Highlights aus den Highlands

Eines meiner Highlights während meines Aufenthaltes waren die Gälisch-Lektionen, weil mir wiedermal vor Augen geführt wurde, wie es ist, eine Sprache nicht zu verstehen. Auch nachdem mir ein Kind drei Mal vorsprach, wie ich ausdrücken konnte, dass ich mich heute glücklich fühlte, klangen meine gälischen Worte eher nach Kauderwelsch.
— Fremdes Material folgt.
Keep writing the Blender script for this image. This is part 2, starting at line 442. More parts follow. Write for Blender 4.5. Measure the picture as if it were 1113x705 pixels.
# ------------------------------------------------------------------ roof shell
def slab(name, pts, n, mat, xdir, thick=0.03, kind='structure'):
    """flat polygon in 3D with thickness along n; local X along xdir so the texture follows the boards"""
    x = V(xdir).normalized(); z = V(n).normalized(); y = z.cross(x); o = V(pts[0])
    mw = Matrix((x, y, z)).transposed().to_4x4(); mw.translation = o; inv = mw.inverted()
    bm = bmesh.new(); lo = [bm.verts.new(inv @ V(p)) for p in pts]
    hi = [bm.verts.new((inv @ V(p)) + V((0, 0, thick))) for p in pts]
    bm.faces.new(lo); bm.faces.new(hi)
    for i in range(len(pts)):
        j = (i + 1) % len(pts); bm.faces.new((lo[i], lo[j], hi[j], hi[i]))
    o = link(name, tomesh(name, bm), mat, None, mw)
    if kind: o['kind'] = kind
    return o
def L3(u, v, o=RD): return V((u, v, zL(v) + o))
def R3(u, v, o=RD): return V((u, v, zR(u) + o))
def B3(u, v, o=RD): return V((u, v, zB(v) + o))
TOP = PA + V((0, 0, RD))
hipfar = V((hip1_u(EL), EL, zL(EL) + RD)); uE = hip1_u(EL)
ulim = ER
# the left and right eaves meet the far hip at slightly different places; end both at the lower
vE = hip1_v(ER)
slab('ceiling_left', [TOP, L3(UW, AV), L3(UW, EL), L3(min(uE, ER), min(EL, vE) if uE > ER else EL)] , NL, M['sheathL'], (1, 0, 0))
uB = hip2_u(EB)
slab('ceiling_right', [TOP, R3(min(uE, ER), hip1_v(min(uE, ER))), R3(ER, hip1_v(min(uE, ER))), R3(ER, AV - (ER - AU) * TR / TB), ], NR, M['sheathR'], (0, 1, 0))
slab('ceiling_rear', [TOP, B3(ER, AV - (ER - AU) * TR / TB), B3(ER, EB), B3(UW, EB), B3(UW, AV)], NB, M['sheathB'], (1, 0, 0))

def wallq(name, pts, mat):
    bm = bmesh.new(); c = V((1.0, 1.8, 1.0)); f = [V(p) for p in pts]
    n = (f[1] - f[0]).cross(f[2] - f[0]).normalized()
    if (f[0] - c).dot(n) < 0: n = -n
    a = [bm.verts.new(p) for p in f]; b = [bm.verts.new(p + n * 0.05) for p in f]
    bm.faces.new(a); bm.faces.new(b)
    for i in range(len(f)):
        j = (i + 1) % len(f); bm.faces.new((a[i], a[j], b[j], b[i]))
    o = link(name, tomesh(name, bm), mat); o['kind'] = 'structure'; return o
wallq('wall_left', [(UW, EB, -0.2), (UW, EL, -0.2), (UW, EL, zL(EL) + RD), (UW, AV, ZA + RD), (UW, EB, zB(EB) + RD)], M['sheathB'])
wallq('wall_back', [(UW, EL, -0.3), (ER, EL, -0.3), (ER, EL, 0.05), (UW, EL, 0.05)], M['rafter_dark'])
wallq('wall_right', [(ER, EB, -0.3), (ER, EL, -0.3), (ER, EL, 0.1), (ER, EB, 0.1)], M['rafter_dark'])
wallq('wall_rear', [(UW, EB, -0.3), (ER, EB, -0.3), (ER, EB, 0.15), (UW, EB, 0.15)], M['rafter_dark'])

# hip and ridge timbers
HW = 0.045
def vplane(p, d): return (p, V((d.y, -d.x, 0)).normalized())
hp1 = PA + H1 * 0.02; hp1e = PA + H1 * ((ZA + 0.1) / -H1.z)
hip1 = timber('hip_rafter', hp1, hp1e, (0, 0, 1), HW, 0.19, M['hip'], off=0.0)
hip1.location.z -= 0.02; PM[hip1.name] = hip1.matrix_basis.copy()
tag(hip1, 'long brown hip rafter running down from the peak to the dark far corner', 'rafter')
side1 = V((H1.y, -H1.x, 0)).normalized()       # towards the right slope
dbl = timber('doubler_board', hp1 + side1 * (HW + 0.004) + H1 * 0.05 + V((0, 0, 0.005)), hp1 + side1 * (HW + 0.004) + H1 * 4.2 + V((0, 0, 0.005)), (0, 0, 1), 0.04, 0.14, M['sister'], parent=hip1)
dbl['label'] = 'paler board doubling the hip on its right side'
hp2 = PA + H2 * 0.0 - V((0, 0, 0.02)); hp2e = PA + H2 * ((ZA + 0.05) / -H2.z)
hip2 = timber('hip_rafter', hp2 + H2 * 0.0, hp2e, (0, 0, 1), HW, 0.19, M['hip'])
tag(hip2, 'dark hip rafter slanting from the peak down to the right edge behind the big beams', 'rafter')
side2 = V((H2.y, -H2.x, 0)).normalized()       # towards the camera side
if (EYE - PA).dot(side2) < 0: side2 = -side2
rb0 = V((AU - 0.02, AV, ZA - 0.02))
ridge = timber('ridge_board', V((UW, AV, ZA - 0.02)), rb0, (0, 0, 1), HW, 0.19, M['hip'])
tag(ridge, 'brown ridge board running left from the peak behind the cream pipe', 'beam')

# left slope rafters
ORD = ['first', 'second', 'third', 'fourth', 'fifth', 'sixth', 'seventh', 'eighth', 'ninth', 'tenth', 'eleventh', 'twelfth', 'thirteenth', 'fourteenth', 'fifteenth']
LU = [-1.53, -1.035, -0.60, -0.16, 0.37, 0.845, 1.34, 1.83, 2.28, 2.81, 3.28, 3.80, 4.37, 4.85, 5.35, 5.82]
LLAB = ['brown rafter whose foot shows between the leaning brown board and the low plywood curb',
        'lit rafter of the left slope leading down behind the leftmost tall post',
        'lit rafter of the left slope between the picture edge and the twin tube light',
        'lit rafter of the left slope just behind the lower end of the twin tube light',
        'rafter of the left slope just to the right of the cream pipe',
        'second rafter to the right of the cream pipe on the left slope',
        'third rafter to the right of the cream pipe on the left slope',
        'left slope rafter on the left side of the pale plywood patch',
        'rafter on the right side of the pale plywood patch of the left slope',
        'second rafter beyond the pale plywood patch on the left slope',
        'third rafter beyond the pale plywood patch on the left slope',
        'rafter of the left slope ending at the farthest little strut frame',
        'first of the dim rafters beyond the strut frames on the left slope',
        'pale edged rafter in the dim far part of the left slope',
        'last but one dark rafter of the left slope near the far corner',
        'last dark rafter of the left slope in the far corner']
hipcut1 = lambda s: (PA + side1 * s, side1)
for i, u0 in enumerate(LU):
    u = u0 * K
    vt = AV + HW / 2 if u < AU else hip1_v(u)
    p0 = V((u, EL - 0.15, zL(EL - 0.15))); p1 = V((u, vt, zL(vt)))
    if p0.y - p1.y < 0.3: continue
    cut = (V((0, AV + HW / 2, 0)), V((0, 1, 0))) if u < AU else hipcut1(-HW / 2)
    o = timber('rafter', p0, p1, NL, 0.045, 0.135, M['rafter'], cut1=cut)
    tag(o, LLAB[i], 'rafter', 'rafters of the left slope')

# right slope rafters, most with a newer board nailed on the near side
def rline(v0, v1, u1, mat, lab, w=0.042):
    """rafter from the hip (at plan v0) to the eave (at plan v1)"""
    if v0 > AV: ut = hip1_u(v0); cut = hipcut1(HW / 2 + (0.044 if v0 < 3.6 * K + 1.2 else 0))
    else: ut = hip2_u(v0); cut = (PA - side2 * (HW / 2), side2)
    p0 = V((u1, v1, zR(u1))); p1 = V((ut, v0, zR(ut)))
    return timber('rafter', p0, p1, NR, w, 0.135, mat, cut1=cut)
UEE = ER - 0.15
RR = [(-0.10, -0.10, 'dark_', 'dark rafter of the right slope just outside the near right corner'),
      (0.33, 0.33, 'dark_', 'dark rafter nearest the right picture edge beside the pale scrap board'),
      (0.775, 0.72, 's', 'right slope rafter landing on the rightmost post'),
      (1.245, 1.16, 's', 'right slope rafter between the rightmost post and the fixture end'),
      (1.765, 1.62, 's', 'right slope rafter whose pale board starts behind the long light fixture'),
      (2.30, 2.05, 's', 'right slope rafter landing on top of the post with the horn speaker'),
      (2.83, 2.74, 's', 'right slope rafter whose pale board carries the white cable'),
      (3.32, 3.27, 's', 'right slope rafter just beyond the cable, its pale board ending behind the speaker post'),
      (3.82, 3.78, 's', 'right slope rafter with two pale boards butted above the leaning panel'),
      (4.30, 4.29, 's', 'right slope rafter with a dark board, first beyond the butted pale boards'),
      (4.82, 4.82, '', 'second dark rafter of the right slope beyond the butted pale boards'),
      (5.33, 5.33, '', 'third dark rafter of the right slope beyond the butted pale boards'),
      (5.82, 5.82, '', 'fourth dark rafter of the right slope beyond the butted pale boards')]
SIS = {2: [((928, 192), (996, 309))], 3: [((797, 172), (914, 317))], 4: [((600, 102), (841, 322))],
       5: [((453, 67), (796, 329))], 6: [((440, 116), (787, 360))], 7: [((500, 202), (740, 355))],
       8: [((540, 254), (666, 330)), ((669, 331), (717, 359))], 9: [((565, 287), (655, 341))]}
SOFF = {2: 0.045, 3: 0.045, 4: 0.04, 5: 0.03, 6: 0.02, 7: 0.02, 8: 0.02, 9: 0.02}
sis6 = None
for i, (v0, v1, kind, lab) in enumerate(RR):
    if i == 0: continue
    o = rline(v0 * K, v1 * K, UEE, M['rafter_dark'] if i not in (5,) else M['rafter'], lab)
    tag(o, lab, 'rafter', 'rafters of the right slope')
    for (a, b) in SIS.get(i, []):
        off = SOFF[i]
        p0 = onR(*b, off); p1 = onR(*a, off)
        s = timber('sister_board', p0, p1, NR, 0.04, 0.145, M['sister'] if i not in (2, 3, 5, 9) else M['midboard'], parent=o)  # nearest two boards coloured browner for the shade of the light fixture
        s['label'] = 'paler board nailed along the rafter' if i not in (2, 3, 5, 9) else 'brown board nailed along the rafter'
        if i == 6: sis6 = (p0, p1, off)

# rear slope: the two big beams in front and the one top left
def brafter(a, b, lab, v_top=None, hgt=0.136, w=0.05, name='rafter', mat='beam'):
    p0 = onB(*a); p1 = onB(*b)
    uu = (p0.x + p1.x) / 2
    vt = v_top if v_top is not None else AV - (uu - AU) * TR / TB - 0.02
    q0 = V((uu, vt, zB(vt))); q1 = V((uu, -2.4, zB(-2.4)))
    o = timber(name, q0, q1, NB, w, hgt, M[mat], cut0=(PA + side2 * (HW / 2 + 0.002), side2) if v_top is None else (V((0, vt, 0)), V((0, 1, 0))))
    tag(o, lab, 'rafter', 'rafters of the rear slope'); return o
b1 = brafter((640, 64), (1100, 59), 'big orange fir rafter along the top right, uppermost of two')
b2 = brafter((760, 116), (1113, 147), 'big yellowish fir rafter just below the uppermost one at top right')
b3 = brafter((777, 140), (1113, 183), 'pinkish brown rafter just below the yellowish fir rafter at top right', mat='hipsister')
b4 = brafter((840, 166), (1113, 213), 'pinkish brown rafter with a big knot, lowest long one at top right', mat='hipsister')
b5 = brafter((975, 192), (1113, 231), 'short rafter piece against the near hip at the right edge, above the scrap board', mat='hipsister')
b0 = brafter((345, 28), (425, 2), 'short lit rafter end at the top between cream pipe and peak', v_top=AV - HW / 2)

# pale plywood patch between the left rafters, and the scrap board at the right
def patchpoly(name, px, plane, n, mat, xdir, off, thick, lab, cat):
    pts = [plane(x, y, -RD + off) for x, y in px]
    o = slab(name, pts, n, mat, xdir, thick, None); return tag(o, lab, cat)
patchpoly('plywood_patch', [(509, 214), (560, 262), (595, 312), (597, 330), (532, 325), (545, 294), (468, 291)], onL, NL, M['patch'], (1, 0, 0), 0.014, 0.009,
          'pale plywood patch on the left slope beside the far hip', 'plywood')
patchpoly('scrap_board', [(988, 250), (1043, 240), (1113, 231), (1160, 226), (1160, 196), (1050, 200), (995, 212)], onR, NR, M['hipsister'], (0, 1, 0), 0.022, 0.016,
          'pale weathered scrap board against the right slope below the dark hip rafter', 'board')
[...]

Was mich positiv inspirierte, waren auch die zwei Vormittage «Outdoor Learning», welche die ganze Schule im auf dem Schulareal angesiedelten kleinen Wald mit Spielen, Bauen und Malen verbrachte. Ob es die Bäume schätzten, angemalt zu werden, bin ich nicht sicher, aber das Prinzip, die Natur kennenzulernen, hat mir sehr gut gefallen. In der zweiten Woche stand der «MOD» vor der Tür, ein gälischer Chorwettbewerb, für welchen die ganze Primarstufe über mehrere Wochen zwei Lieder eingeübt hatte und bei dem sie bereits zum zweiten Mal als Sieger retourkamen. Die Chance dafür war relativ gross, da nur zwei Schulen am Wettbewerb teilnahmen. Über die drei Wochen habe ich mehrere Inputs (inklusive Schellen-Ursli) zur Schweiz gemacht, welche den Kindern einen Eindruck unseres Landes ermöglichten und zum Fazit führten: So anders als die Schotten sind die Schweizer gar nicht! (ausser, dass sie unter ihren Röcken etwas tragen, vielleicht…)

Wieder etwas mehr im Rucksack voller Erfahrungen fürs Leben!